O artesanato tradicional corresponde a produções certificadas, com regras e cadernos de especificações muito rigorosos, garantindo que a técnica e a identidade cultural são preservadas. Em Portugal, existem cerca de 25 produções artesanais certificadas, como o Traje de Viana, que seguem estas normas com exigência.
O artesanato contemporâneo mantém as técnicas tradicionais, mas abre espaço para variações estéticas, como cores ou interpretações visuais diferentes. Ainda assim, nunca se podem adulterar os requisitos básicos, sob pena de perder a identidade.

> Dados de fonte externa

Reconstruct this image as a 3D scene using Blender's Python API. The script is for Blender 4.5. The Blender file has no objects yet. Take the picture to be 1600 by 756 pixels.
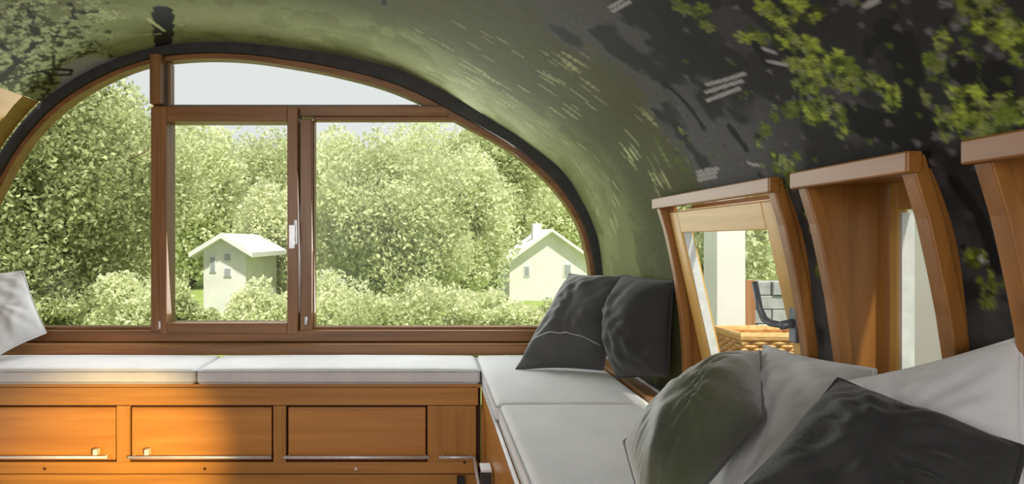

Por fim, existe o conceito de fine craft, ainda sem tradução perfeita em português, mas que designa o trabalho de artistas plásticos que utilizam técnicas artesanais tradicionais, integrando nelas a sua criatividade e visão estética. É neste território que a Double J Collective Gallery actua, promovendo peças que unem saber-fazer, património e identidade cultural a uma abordagem artística contemporânea.
Para mim, é precisamente nesta intersecção entre tradição e inovação que reside a verdadeira riqueza do artesanato.